SECRETARIA-GERAL DA MESA

SUBSECRETARIA DE TAQUIGRAFIA 


            O SR. FREITAS NETO (PFL - PI. Pronuncia o seguinte discurso.) - Sr. Presidente, Srªs e Srs. Senadores, ao se encerrarem os trabalhos legislativos de 2000, no dia 27 de dezembro, recebi do Ministro dos Transportes, Eliseu Padilha, correspondência relativa a pronunciamento em que analisei o estado das rodovias que cortam o território piauiense. Nessa mensagem, o Aviso GM/MT nº 1.696, comunicava-me o Ministro Eliseu Padilha providências tomadas para a melhoria das condições da malha rodoviária.

            De acordo com o Ministro, já se realizara licitação para completa restauração da BR-497, trecho Picos-Paulistana-Divisa PI-PE, previa-se a licitação de fase de programa de restauração que inclui a BR 316-PI, trecho Teresina-Picos-Divisa PI-PE, e ainda a intensificação dos serviços de conservação de pista, tendo em vista a melhoria das condições de trafegabilidade das rodovias federais no Estado do Piauí.

            Tenho, efetivamente, denunciado freqüentemente, desta tribuna, o mau estado das rodovias brasileiras. Suas condições, infelizmente, têm efetivamente se deteriorado, tornando cada vez mais concreta a possibilidade de que em breve regiões inteiras vejam-se privadas de transporte rodoviário. Não falo sem provas. A quinta versão da Pesquisa Rodoviária da Confederação Nacional do Transporte, uma pormenorizada avaliação das condições das rodovias brasileiras, foi divulgada no final de dezembro e constatou não só que a situação geral havia piorado mas também que a degradação do sistema fora maior em determinadas regiões, particularmente no Nordeste. Realizada no segundo semestre de 2000, a Pesquisa Rodoviária avaliou 43.283 quilômetros de estradas, cerca de 500 quilômetros mais do que o constatado na edição anterior da pesquisa, de 1999. Desse total, 38.571 quilômetros correspondem a rodovias federais pavimentadas e os demais 4.712 a estradas estaduais. Incorporo a este pronunciamento os quadros que mostram essa situação dramática.

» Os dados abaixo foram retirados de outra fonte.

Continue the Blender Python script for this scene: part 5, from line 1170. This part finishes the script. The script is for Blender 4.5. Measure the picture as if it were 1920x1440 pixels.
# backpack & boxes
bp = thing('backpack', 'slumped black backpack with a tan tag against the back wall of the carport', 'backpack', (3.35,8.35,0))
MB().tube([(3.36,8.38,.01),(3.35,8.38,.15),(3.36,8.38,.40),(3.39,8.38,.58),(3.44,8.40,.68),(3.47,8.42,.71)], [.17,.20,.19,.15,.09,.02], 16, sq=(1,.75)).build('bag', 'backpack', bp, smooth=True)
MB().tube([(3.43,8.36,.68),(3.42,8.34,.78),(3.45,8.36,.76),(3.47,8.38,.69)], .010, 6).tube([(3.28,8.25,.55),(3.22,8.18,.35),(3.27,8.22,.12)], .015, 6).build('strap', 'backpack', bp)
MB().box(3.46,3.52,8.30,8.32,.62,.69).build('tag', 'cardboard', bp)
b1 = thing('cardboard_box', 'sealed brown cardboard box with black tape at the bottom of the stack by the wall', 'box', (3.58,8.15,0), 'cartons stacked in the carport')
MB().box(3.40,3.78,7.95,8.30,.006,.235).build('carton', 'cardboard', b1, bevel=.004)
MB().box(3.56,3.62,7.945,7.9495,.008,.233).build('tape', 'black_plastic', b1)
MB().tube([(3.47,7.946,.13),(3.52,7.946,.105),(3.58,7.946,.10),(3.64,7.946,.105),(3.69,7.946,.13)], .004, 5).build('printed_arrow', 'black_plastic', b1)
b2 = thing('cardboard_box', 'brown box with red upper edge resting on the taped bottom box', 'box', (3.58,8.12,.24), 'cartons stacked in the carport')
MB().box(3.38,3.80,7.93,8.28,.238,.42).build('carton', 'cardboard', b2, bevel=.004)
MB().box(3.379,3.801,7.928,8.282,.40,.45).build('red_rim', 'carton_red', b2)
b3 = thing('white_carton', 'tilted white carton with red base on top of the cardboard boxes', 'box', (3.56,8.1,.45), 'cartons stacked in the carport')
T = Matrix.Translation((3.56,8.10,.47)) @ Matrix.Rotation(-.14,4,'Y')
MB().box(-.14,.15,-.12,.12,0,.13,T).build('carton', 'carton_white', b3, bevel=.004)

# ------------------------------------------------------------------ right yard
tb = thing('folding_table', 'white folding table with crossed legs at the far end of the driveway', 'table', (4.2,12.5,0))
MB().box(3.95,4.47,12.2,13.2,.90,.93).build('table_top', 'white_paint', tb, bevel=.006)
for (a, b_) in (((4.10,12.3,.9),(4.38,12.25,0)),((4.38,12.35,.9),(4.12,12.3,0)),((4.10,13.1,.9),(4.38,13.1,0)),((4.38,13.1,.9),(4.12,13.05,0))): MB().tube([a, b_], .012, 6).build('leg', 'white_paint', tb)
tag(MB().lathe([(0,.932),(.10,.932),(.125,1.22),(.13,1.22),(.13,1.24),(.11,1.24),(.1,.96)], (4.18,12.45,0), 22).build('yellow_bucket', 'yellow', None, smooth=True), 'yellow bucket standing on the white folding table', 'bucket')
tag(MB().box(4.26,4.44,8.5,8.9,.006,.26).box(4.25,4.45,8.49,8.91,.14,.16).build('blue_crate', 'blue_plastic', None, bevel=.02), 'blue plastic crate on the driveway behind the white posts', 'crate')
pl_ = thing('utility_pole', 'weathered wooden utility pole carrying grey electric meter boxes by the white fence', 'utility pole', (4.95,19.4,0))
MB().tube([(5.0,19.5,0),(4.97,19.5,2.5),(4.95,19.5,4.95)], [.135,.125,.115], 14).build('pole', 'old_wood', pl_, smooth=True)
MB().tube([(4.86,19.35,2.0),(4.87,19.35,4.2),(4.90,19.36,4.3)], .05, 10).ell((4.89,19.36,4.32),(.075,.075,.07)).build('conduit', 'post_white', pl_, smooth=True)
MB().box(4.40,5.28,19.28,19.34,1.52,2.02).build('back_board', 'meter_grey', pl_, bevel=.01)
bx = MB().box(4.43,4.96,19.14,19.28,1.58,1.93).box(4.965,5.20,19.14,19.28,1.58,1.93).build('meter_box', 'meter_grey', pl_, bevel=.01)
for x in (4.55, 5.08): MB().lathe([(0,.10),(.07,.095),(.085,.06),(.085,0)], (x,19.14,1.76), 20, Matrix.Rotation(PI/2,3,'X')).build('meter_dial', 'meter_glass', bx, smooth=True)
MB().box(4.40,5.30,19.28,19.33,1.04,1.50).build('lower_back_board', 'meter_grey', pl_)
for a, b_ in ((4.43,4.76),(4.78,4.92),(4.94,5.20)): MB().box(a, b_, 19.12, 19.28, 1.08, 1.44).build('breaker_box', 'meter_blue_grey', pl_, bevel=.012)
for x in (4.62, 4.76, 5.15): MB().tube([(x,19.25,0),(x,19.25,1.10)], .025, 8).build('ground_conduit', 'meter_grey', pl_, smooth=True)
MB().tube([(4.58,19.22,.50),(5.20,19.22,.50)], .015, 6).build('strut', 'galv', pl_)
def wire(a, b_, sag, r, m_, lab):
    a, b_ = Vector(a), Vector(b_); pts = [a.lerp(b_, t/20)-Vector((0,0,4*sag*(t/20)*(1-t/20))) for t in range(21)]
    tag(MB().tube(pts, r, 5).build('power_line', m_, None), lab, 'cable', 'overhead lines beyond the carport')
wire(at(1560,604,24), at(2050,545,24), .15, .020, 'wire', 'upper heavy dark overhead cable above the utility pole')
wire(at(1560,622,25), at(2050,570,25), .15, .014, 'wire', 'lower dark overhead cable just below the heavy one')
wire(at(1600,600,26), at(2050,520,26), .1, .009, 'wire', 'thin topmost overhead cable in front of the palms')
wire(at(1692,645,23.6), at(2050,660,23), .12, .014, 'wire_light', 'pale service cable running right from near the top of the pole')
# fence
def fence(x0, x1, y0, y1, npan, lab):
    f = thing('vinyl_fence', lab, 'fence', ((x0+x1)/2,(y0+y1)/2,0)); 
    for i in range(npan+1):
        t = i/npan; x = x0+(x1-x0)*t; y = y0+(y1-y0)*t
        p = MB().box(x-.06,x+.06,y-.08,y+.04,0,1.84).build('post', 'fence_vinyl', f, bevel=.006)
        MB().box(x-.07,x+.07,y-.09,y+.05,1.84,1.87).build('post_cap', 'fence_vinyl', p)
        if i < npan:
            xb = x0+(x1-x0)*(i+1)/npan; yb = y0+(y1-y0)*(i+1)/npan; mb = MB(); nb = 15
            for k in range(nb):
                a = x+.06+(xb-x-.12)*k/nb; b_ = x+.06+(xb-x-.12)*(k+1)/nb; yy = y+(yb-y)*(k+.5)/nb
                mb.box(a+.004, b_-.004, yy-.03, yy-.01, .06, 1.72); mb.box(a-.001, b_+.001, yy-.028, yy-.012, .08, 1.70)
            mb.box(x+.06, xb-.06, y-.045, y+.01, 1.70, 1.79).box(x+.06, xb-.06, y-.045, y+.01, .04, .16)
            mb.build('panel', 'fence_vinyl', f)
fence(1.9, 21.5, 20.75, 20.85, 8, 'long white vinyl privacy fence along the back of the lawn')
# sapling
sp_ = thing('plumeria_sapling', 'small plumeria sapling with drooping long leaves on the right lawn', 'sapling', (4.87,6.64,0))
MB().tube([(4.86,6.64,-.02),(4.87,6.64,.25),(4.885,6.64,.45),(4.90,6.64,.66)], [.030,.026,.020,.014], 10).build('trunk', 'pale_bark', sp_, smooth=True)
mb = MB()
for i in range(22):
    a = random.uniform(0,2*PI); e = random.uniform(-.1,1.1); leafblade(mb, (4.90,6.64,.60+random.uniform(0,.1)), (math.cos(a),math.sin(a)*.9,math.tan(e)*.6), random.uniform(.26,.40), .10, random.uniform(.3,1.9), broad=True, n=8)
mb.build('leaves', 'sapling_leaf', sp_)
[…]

            A pesquisa anterior mostrava que o estado de conservação das rodovias pesquisadas estava péssimo, ruim ou deficiente em 77,5% de sua extensão. Desta vez, as rodovias nessas condições chegam a 80,3%. As rodovias em bom estado, que atingiam 19,7% do total, agora são apenas 18%. As julgadas em ótimo estado caíram de 2,8% para míseros 1,7%.

            Em números absolutos, dos 42.815 quilômetros pesquisados, 34.736 podem ser considerados em estado deficiente, ruim ou péssimo, contra 33.303 em 1999. Apresentam-se em bom estado 7.803 quilômetros, quando em 1999 eram 8.412, e estão em ótimo estado 744 quilômetros, quando no ano passado eram 1.200. Observa-se, dessa forma, que se generaliza a deterioração. Esvai-se a pequena melhora que se verificara em 1999 em relação a 1998.

            A constatação que surge de imediato é a de que estamos assistindo a uma verdadeira dilapidação do patrimônio nacional. As rodovias que a falta de conservação faz desaparecer constituem produto de impostos e taxas pagos com enorme sacrifício pela população brasileira. Deveríamos estar zelando pelo resultado desse sacrifício, fazendo o mínimo que se espera de qualquer administrador: preservar o que recebeu.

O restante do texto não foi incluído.